Lüzumsuz adam, gönüllü katkıya, konsensüse dayanan bir yönetim stiline sahiptir. Bu tip yöneticiler, şirketi bıraktığında kurulan sistem sayesinde işler aksamaz.
Kurumlar ve ülkeler gelişmede sürekliliği kendini "lüzumsuz" kılan yöneticiler ile yakalayabilir. "Benden sonra tufan..." düşüncesine saplanıp kalan vazgeçilmezlerin payına ise ancak geçici başarılar düşer…

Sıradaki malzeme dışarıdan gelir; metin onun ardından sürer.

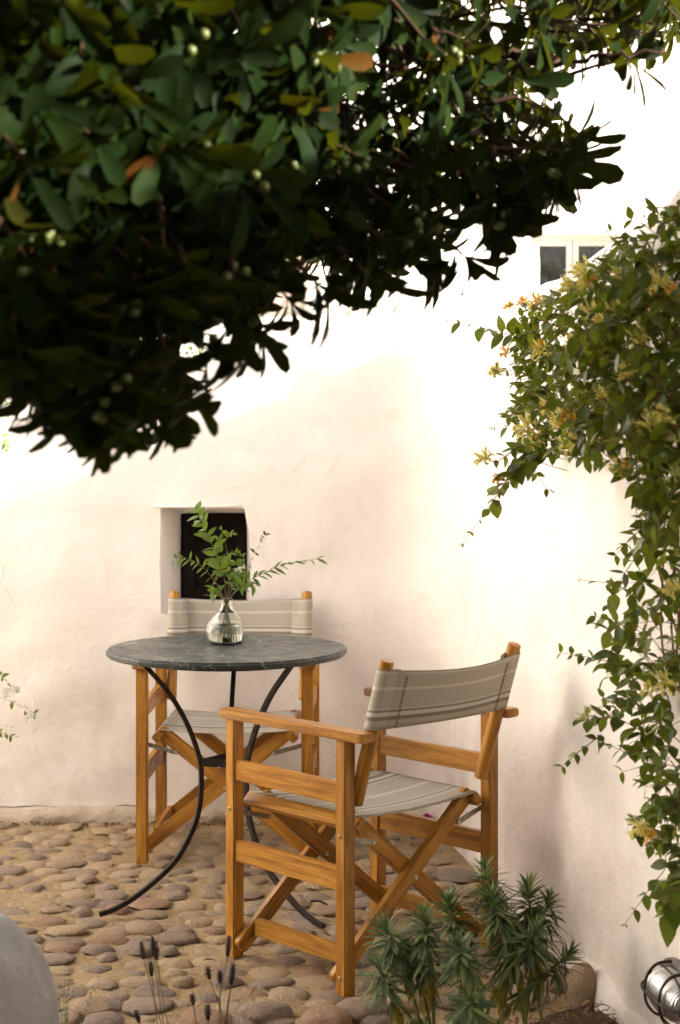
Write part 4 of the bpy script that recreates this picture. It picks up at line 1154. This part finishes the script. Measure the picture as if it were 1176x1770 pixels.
# ------------------------------------------------------------------ spurge shrub
spg = empty('spurge_shrub', (.35, 3.55, .03)); tag(spg, 'bushy blue-green spurge with whorls of narrow leaves in the near right bed', 'shrub')
spl = leaf_set(9, .060, .0082, 'narrow', M['leaf_spurge'], curl=.2, fold=.25, seg=4)
spy = leaf_set(3, .060, .011, 'narrow', M['leaf_old'], curl=.3, fold=.25, seg=4)
heads = [(838, 1502, 3.62), (852, 1552, 3.55), (733, 1582, 3.48), (668, 1605, 3.50), (793, 1632, 3.40), (913, 1540, 3.62), (948, 1552, 3.66), (983, 1650, 3.55), (655, 1668, 3.46), (815, 1728, 3.36),
         (775, 1560, 3.62), (880, 1600, 3.66), (705, 1640, 3.52), (925, 1610, 3.5)]
lv = []; lo = []; st = Acc()
for k, (px, py, Y) in enumerate(heads):
    h = W(px, py, Y); b = Vector((.33+rnd.uniform(-.09, .09)+(h.x-.33)*.35, 3.52+rnd.uniform(-.06, .08), .03))
    if k == 8: b = Vector((.14, 3.5, .03))
    mid = b.lerp(h, .5)+Vector(((h.x-b.x)*-.12, 0, .0)); P = catmull([b, mid, h], 10); n = len(P)
    st.tube(P, [.0042-.0015*i/(n-1) for i in range(n)], 6)
    ax = (P[-1]-P[-3]).normalized(); ax = (ax+Vector((0, 0, .5))).normalized(); bb = ax.orthogonal().normalized(); cc = ax.cross(bb)
    nl = rnd.randint(52, 84) if k not in (9, 8) else 34
    hs_ = rnd.uniform(.82, 1.15)
    for q in range(nl):
        t = q/nl; a = q*2.399; sp = math.radians(14+100*t**.8+rnd.uniform(-16, 16))
        d = ax*math.cos(sp)+(bb*math.cos(a)+cc*math.sin(a))*math.sin(sp); d.normalize()
        base = h-ax*.060*t; lv.append((rnd.choice(spl), xf(base, d, ax, rnd.uniform(.7, 1.15)*(.72+.4*min(1, t*2))*hs_)))
    # leaves down the stem, the lowest yellowed
    L = (h-b).length
    for q in range(int(L/.0055)):
        t = .45+.52*(1-q/(L/.0055)); i = min(n-2, int(t*(n-1))); p = P[i]; a = q*2.4
        d = (ax*-.1+(bb*math.cos(a)+cc*math.sin(a))+Vector((0, 0, rnd.uniform(-.9, .25)))+rdir()*.25).normalized()
        if t < .62: lo.append((rnd.choice(spy), xf(p, (d+Vector((0, 0, -.9))).normalized(), ax, rnd.uniform(.5, .9)))) if rnd.random() < .75 else None
        else: lv.append((rnd.choice(spl), xf(p, d, ax, rnd.uniform(.8, 1.25))))
put_leaves(spg, lv, M['leaf_spurge'])
for tp, mw in lo: link('yellowed_leaf', tp[0], spg, mw=Matrix.Translation(-spg.location) @ mw)
wpart('stems', st.mesh('stems', M['stem_green']), spg)

# small herbs in the bed
def herb(name, p, n, h, label, cat, mat='leaf_spurge', spread=.5, tpl=None):
    root = empty(name, p); tag(root, label, cat); lv = []; st = Acc()
    T = tpl or leaf_set(3, .016, .0045, 'narrow', M[mat], seg=3)
    for k in range(n):
        d = Vector((rnd.gauss(0, spread), rnd.gauss(0, spread), 1)).normalized(); q = Vector(p)+d*h*rnd.uniform(.6, 1.1)
        b = Vector(p)+Vector((rnd.gauss(0, .012), rnd.gauss(0, .012), 0)); sprig([b, (b+q)/2+rdir()*.006, q], 11, 1, .3, .0012, st, lv, T, None, 0, .15)
    put_leaves(root, lv, M[mat]); wpart('stem', st.mesh('stem', M['stem_green']), root)
herb('rosemary', Vector(W(100, 1850, 3.15)), 7, .19, 'small dark rosemary sprig beside the white boulder', 'herb', 'leaf_dark', .22)
p = G(715, 1785, .03); herb('thyme', Vector((p.x, p.y, .03)), 14, .055, 'low grey-green thyme tuft at the left foot of the spurge', 'herb', 'leaf_spurge', .7)
p = G(385, 1880, .03); herb('sedum', Vector((p.x, p.y, .03)), 8, .10, 'little green herb among the dry lavender stalks', 'herb', 'leaf_spurge', .3)

def lavender(base, hs, label):
    root = empty('lavender', base); tag(root, label, 'lavender')
    for (px, py, Y, ln) in hs:
        h = W(px, py, Y); b = Vector(base)+Vector((rnd.uniform(-.03, .03), rnd.uniform(-.02, .02), 0)); mid = b.lerp(h, .55)+Vector((rnd.uniform(-.012, .012), 0, 0))
        acc = Acc(); P = catmull([b, mid, h], 8); acc.tube(P, .0011, 5); wpart('stem', acc.mesh('stem', M['drystem']), root)
        acc = Acc(); ax = ((P[-1]-P[-2]).normalized()+Vector((0, 0, 1))).normalized(); bb = ax.orthogonal().normalized(); cc = ax.cross(bb)
        nn = int(ln/.0018)
        acc.tube([h-ax*ln*.1, h+ax*ln*.5, h+ax*ln], [.0035, .0045, .002], 7)
        for q in range(nn*3):
            t = q/(nn*3); a = q*2.4; rr = .0052*math.sin(math.pi*(t*.85+.1)); d = (ax*.8+(bb*math.cos(a)+cc*math.sin(a))*.9).normalized()
            V, F = leaf_geo(.0075, .0042, 'ovate', .3, .1, 2); acc.add(V, F, xf(h+ax*ln*t+(bb*math.cos(a)+cc*math.sin(a))*rr*.5, d, ax))
        wpart('flower_head', acc.mesh('flower_head', M['dryspike']), root)
b1 = W(300, 1900, 3.25); b1.z = .04
lavender(b1, [(248, 1655, 3.3, .030), (266, 1650, 3.2, .034), (271, 1656, 3.25, .032), (262, 1685, 3.25, .024), (240, 1765, 3.2, .02)], 'left clump of dry lavender stalks with grey seed heads')
b2 = W(385, 1900, 3.35); b2.z = .04
lavender(b2, [(394, 1650, 3.3, .036), (362, 1690, 3.3, .022), (381, 1697, 3.3, .022), (402, 1690, 3.3, .026), (400, 1700, 3.3, .02), (334, 1735, 3.3, .018), (360, 1760, 3.25, .028)], 'right clump of dry lavender stalks in front of the near chair leg')

# whitewashed boulder in the lower left corner
bm = bmesh.new(); bmesh.ops.create_icosphere(bm, subdivisions=5, radius=1)
for v in bm.verts:
    p = v.co.copy(); k = 1+.10*fbm((p.x*1.2, p.y*1.2, p.z*1.2), 4)
    e = (abs(p.x)**3+abs(p.y)**3+abs(p.z)**3)**(-1/3.0)
    v.co = Vector((p.x*.24*k*e, p.y*.22*k*e, p.z*.29*k*e))
wb = bm_obj('whitewashed_boulder', bm, M['whitewash']); 
q = W(95, 1700, 2.75); wb.location = (q.x-.257, 2.75+.1, .222)
tag(wb, 'rounded whitewashed boulder in the lower left corner beside the rosemary', 'boulder')

# ------------------------------------------------------------------ bulkhead lamp on the side wall
ly = 3.38; LP = Vector((wall_x(ly), ly, 0)); LP.z = W(0, 1722, ly).z
# place the lamp where its left end meets x=1110
lamp = empty('bulkhead_lamp'); nrm = Vector((u2.y, -u2.x, 0)).normalized()
if nrm.x > 0: nrm = -nrm
tang = Vector((u2.x, u2.y, 0))
rot = Matrix((tang, Vector((0, 0, 1)).cross(tang)*0+nrm*-1, Vector((0, 0, 1)))).transposed()
lx = Matrix((tang, -nrm, Vector((0, 0, 1)))).transposed().to_4x4()
ly = 3.24
lamp.matrix_world = Matrix.Translation(Vector((wall_x(ly), ly, CAMH-(1718-HY)*ly/FPX))+nrm*.022) @ lx @ Matrix.Scale(.92, 4)
tag(lamp, 'oval caged bulkhead lamp with ribbed glass low on the side wall', 'lamp')
def oval(a, b, y, k=40, e=2.3):
    out = []
    for j in range(k):
        t = 2*math.pi*j/k; c, s = math.cos(t), math.sin(t)
        out.append((a*abs(c)**(2/e)*(1 if c > 0 else -1), y, b*abs(s)**(2/e)*(1 if s > 0 else -1)))
    return out
def oval_loft(name, rings, mat, k=40, capf=True, capb=True):
    V = []; F = []
    for (a, b, y) in rings: V += oval(a, b, y, k)
    for i in range(len(rings)-1):
        for j in range(k): F.append((i*k+j, (i+1)*k+j, (i+1)*k+(j+1) % k, i*k+(j+1) % k))
    if capb: F.append(tuple(range(k)))
    if capf: F.append(tuple((len(rings)-1)*k+j for j in range(k))[::-1])
    me = mesh_from(name, V, F, mat); me.set_sharp_from_angle(angle=math.radians(45)); return link(name, me, lamp)
oval_loft('base', [(.110, .062, .03), (.110, .062, -.012), (.104, .056, -.018)], M['castmetal'])
oval_loft('rim', [(.118, .070, -.012), (.118, .070, -.022), (.100, .054, -.024), (.100, .054, -.0185)], M['castmetal'], capf=False, capb=False)
gl = oval_loft('glass_cover', [(.097, .051, -.019), (.096, .050, -.036), (.090, .045, -.056), (.076, .034, -.070), (.050, .020, -.077)], M['lampglass'])
acc = Acc()
for yy, a, b in ((-.050, .100, .054),):
    o_ = oval(a+.004, b+.004, yy, 40); o_.append(o_[0]); acc.tube(o_, .0026, 6, False)
for x in (-.045, .045):
    s = math.sqrt(1-(x/.12)**2); pts = [(x, -.02+.0, .064*s), (x, -.055, .060*s), (x, -.078, .035*s), (x, -.084, 0), (x, -.078, -.035*s), (x, -.055, -.060*s), (x, -.02, -.064*s)]
    acc.tube(catmull(pts, 4), .0034, 6)
pts = [(-.118, -.02, 0), (-.108, -.058, 0), (-.07, -.082, 0), (0, -.089, 0), (.07, -.082, 0), (.108, -.058, 0), (.118, -.02, 0)]
acc.tube(catmull(pts, 4), .0034, 6)
link('cage', acc.mesh('cage', M['iron']), lamp)
bm = bmesh.new(); bmesh.ops.create_uvsphere(bm, u_segments=20, v_segments=12, radius=.022); bmesh.ops.scale(bm, vec=(1.6, 1, 1), verts=bm.verts)
bm_obj('bulb', bm, M['paint'], lamp, Matrix.Translation((.0, -.036, 0)))

# ------------------------------------------------------------------ litter on the ground
fp = G(738, 1419, .035)
bl = empty('bougainvillea_bract', (fp.x, fp.y-.0, .022)); tag(bl, 'fallen magenta flower on the cobbles by the wall corner', 'flower')
for k in range(4):
    V, F = leaf_geo(.032, .028, 'round', .3, -.5, 5)
    link('petal', mesh_from('petal', V, F, M['magenta']), bl, mw=xf((0, 0, .003), (math.cos(k*1.57), math.sin(k*1.57)*.6, .7)))
fp = G(752, 1424); dl = Acc(); 
for k in range(3):
    V, F = leaf_geo(.03, .018, 'ovate', .5, .5, 5); dl.add(V, F, xf((fp.x, fp.y, .012), (math.cos(k*2), math.sin(k*2), .8)))
tag(link('dried_leaf', dl.mesh('dried_leaf', M['dryleaf'])), 'curled brown leaf beside the fallen magenta flower', 'leaf')
tw = Acc(); a = G(537, 1575); b = G(566, 1580); tw.tube(catmull([(a.x, a.y, .028), ((a.x+b.x)/2, (a.y+b.y)/2+.004, .032), (b.x, b.y, .027)], 4), [.004-.0002*i for i in range(9)], 6)
tag(link('twig', tw.mesh('twig', M['iron'])), 'short dark twig lying on the cobbles beside the table foot', 'twig')
DL = [(352, 1682, 'brown curled leaf on the cobbles left of the near chair front leg'), (372, 1698, 'thin brown leaf lying beside the right lavender clump'), (700, 1668, 'orange-brown leaf under the near chair'), (445, 1730, 'dry leaf near the right lavender heads')]
for (px, py, lab) in DL:
    p = G(px, py); V, F = leaf_geo(.045, .012, 'ovate', .5, .3, 5); ang = rnd.uniform(0, 6)
    o = link('dry_leaf', mesh_from('dry_leaf', V, F, M['dryleaf']), mw=xf((p.x, p.y, .030), (math.cos(ang), math.sin(ang), .1))); tag(o, lab, 'leaf')
acc = Acc()
for k in range(380):
    x = rnd.uniform(.25, .66); y = rnd.uniform(3.35, 3.72); 
    if x > wall_x(y)-.03: continue
    l = rnd.uniform(.008, .035); a = rnd.uniform(0, 6.28); p = Vector((x, y, .045+rnd.uniform(0, .015))); d = Vector((math.cos(a), math.sin(a), rnd.uniform(-.2, .3)))
    if rnd.random() < .5: acc.tube([p, p+d*l], .0012, 4)
    else: V, F = leaf_geo(l, l*.35, 'ovate', .4, .4, 3); acc.add(V, F, xf(p, d))
tag(link('leaf_litter', acc.mesh('leaf_litter', M['dryleaf'])), kind='stuff')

■ Brecht’in vazgeçilmez memuru
Ünlü Alman oyun yazarı ve şair Bertolt Brecht, Augsburg Tebeşir Dairesi adlı kitabındaki kısa öykülerden birinde “vazgeçilmezlik” nitelemesinin anlamsızlığını şöyle anlatmıştı: “Adamın biri görevinde uzun süre kalmış bir memuru överek, çok iyi memur olduğu için ondan vazgeçilemediğini Bay Keuner’a söyledi. Bay Keuner öfkeyle sordu: ‘Nasıl oluyor da ondan hiç vazgeçilmiyor?’ Övücü ‘Onsuz iş yürümüyor’ dedi. Bay Keuner ‘Onsuz iş yürümüyorsa, kendisi nasıl iyi bir memur olabilir?’ dedi. ‘İşi kendisi olmadan yürüyecek kadar düzene sokmak için yeteri kadar zamanı varmış. Bugüne kadar ne yapmış? Ben size söyleyeyim: Yıllarca başkalarını ezmiş.”